The wireless phone industry doesn’t exactly publicize that it routinely recycles used cell phone numbers. But with the rapid growth of cell phone use, phone companies say it’s impossible to issue a brand new number to every new customer.

"We just surpassed the 200 million subscriber mark. We’re at 203 million," says Joe Farren, director of public affairs at CTIA—the Wireless Association, a trade group representing wireless phone companies. "Ten years ago, there were 33.7 million."

But problems such as Roberts’s arise due to the quick turn-around in reassigning numbers. Phone companies typically wait only 30 to 90 days—not long enough for online services to decide a nonpaying subscriber has moved on and to cancel the subscription. Cingular spokeswoman Alexa Kaufman says Cingular follows Federal Communications Commission guidelines for how long numbers can go unused between customers. "On average, phone numbers are dormant for about 90 days," she says.

Inheriting a number used to mean nothing more than receiving occasional wrong-number calls—the previous owner’s ex-wife, maybe, or a collection agency. But with Internet-capable technology, cell phones are now used for more than just talking. Now, cell phone users can subscribe to services charged to their monthly phone bills that upload ring tones, TV broadcasts, movie listings, dating links, NASCAR standings, weather reports, digital music, stock tracking, etc.

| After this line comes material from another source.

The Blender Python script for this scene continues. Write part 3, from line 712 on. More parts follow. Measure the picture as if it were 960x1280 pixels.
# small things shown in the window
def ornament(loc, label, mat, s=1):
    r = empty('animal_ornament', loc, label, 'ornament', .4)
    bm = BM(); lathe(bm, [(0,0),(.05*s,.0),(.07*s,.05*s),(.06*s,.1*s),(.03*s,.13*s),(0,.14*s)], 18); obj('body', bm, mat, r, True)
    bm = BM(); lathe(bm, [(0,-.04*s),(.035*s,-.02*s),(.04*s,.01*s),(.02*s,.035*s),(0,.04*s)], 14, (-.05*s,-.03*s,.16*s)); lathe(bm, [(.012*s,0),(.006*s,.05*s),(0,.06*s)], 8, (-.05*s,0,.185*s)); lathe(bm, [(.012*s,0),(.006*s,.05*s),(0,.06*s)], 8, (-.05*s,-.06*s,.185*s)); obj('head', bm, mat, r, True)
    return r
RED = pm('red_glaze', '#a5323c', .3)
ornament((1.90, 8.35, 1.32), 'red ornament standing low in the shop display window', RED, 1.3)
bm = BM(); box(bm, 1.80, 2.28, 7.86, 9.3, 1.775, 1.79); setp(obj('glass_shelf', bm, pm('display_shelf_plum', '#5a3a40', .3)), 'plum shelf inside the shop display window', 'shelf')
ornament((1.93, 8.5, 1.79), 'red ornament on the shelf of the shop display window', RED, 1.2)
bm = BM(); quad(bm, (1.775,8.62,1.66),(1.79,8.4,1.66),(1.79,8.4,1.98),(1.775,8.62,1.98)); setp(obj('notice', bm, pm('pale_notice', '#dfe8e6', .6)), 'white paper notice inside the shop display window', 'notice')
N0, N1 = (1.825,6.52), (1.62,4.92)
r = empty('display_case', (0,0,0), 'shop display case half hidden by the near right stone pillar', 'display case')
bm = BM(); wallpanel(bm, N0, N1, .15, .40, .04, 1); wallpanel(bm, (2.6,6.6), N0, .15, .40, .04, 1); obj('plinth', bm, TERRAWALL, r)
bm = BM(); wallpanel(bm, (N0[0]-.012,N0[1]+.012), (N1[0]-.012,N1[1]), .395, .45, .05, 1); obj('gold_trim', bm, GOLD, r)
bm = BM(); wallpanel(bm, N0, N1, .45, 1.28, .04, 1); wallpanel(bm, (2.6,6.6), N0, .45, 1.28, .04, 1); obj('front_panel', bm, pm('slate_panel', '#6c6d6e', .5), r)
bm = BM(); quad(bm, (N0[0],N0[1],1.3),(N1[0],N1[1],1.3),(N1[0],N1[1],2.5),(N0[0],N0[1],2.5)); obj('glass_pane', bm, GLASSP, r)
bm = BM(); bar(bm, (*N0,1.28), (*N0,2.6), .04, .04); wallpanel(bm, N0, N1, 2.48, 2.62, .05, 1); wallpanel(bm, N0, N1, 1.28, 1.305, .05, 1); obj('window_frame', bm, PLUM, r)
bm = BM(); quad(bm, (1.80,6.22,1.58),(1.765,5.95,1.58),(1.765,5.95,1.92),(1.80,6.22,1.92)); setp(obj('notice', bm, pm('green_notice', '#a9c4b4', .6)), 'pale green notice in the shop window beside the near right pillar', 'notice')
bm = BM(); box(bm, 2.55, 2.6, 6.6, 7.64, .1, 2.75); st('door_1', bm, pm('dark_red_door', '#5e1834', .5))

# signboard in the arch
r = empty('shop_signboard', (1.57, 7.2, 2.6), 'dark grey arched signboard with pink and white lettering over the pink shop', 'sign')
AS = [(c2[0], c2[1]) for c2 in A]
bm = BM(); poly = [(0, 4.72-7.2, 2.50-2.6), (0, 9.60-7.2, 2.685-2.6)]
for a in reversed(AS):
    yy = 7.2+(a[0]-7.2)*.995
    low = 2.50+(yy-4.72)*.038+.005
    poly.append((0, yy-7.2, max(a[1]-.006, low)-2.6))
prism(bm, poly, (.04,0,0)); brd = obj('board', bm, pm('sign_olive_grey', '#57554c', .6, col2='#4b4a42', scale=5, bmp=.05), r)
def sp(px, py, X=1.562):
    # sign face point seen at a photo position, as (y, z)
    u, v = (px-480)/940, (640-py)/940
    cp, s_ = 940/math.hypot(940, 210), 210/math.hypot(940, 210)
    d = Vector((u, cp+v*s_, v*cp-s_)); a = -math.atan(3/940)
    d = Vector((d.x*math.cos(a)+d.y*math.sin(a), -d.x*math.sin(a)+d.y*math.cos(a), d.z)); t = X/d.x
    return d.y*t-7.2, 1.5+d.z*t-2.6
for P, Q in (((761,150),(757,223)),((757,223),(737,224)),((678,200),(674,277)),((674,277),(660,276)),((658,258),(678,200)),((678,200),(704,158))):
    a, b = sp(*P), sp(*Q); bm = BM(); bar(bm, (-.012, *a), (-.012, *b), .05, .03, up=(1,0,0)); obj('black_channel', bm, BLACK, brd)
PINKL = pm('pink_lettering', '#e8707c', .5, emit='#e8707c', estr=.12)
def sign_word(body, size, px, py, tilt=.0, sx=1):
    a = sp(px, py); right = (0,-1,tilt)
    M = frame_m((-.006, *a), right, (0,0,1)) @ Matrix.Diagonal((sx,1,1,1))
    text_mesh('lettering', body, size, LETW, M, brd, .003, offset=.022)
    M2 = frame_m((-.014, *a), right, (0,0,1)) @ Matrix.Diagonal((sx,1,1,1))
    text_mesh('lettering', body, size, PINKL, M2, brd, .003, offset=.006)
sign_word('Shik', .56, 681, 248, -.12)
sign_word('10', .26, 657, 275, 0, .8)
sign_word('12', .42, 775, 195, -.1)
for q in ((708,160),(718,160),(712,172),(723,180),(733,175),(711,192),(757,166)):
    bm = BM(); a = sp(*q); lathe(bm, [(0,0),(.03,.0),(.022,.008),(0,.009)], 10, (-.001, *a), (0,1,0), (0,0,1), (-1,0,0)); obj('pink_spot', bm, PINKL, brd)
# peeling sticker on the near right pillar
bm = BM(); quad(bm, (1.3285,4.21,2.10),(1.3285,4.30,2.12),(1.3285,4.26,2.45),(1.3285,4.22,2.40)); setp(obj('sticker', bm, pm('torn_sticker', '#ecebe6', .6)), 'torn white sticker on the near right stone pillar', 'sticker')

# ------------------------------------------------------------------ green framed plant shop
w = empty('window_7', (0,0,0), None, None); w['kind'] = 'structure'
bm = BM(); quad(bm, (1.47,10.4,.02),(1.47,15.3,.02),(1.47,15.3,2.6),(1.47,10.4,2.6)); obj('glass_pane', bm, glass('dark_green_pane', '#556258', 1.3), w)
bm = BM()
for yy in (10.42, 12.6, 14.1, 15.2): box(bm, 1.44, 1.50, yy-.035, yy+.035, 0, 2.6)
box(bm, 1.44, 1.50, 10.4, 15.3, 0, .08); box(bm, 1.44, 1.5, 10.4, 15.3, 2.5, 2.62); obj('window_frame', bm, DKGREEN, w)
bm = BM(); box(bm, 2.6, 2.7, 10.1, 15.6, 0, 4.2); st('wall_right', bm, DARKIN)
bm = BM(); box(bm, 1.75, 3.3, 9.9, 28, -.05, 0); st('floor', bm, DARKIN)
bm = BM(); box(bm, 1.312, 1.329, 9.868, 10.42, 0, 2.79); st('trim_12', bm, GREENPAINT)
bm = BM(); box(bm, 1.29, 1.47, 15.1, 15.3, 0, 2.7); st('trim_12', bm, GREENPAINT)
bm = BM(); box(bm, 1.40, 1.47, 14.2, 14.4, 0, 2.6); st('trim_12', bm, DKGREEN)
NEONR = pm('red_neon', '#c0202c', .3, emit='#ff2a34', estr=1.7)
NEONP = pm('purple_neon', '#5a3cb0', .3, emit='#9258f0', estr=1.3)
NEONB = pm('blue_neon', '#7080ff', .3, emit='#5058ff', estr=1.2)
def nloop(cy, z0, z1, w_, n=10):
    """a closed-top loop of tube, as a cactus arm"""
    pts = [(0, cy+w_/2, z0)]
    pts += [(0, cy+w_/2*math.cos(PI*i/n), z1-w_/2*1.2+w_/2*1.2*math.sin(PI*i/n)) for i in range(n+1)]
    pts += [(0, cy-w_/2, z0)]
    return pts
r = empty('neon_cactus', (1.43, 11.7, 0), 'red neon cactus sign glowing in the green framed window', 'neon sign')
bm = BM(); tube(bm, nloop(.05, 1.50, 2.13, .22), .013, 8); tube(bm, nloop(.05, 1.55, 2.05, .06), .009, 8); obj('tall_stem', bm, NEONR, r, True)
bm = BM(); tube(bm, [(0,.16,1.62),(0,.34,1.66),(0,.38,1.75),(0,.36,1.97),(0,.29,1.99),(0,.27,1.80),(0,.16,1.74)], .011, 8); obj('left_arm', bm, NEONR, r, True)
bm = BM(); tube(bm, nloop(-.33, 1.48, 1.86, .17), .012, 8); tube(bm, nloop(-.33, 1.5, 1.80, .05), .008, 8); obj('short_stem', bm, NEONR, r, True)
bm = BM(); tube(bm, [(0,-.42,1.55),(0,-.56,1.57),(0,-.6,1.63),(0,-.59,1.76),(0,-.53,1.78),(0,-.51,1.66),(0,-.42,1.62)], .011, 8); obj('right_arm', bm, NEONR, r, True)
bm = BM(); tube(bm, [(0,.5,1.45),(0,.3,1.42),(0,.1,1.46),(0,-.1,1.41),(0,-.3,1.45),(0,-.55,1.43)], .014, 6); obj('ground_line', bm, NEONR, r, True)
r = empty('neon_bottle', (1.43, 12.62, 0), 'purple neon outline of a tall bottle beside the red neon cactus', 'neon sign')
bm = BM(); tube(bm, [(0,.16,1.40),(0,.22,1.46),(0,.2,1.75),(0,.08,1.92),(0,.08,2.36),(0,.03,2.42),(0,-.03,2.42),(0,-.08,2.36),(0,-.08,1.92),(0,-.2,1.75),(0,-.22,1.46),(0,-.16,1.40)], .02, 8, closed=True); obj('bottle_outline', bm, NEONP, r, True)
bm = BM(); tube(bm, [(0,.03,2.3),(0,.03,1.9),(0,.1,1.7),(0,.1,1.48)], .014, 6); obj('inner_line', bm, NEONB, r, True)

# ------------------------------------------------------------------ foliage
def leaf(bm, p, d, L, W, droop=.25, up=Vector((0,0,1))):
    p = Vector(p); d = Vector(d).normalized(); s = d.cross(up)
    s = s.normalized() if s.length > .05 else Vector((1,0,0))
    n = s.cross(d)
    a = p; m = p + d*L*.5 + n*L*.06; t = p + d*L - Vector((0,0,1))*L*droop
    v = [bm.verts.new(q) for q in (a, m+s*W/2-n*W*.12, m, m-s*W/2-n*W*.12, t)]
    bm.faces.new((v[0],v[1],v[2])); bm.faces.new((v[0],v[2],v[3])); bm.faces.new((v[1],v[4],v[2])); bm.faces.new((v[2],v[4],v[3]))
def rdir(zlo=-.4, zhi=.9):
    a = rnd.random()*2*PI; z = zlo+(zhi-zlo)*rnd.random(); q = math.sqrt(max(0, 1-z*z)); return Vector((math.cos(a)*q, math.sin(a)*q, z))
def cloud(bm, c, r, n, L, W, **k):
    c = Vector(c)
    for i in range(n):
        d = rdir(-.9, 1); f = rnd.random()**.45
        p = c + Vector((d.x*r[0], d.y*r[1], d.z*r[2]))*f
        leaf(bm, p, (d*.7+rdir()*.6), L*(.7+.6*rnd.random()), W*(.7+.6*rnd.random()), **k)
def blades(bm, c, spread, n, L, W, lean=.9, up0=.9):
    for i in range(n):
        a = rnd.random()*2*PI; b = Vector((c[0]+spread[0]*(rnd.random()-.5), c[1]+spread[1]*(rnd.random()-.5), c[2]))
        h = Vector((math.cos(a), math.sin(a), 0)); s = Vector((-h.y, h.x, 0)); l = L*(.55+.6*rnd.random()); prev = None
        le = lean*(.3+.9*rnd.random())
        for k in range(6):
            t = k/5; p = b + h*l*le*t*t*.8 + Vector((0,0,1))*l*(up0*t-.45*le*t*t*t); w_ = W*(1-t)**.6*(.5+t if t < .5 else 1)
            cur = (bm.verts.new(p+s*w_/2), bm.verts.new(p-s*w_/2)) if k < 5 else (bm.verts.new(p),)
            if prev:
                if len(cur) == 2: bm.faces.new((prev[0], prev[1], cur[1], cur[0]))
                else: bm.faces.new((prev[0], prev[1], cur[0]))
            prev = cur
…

"If they have the technology to track exactly when, where and who I call—and charge me 45 cents a minute when I go over my minutes—why can’t they give my son a clean phone number?" asks Roberts, whose persistence eventually got someone at Cingular to end the subscriptions bombarding her son’s cell phone.

"Usually we weed all this out," says Farren, whose association members include major wireless phone carriers such as Sprint Nextel, Verizon and T-Mobile, all of which recycle wireless phone numbers and run into similar customer issues. "This is not a big problem."

Kaufman says Cingular has taken steps to "terminate subscription services once a number has been taken out of service." But, in some cases, customers subscribe to third-party sites that are harder for Cingular to clean from the account. "Cingular makes every effort to capture and terminate these subscriptions as we discover them," she says.

Despite Roberts’s difficulty getting the problem resolved, Kaufman says those customer service reps were out of line. "Cingular will gladly credit the charges and will assist the customer to terminate the subscription."

And Roberts’s porn fears? Cell phone smut is accessible through online sites, but it’s not nearly as big here as it is in Europe because major wireless carriers haven’t given the nod to charge phone porn to the phone bill.

Adamantly stating that "Cingular does not sell pornography," Kaufman says the company recently introduced parental controls "that can help parents manage their children’s use of the wireless Internet, including helping to block access to content that may be inappropriate for kids."

But Gary Ruskin thinks all this is indicative of a larger problem—and bigger risks—involving children with cell phones. "There are plenty of companies that see cell phones in kids’ hands as their next cash cow—and not just the telecommunications companies. It’s all of the 800- and 888-number companies and marketers," says Ruskin, executive director of Commercial Alert, a nonprofit consumer group in Portland, Ore., that is leading a campaign urging Congress to enact protections to make cell phones safer for kids.

He says giving marketers, or any kind of predator, more access to children is senseless. "There is a whole host of concerns that are raised by giving your kids cell phones . . . and the risks probably get bigger as time passes," he says. "Who is going to get your kid’s phone number next?"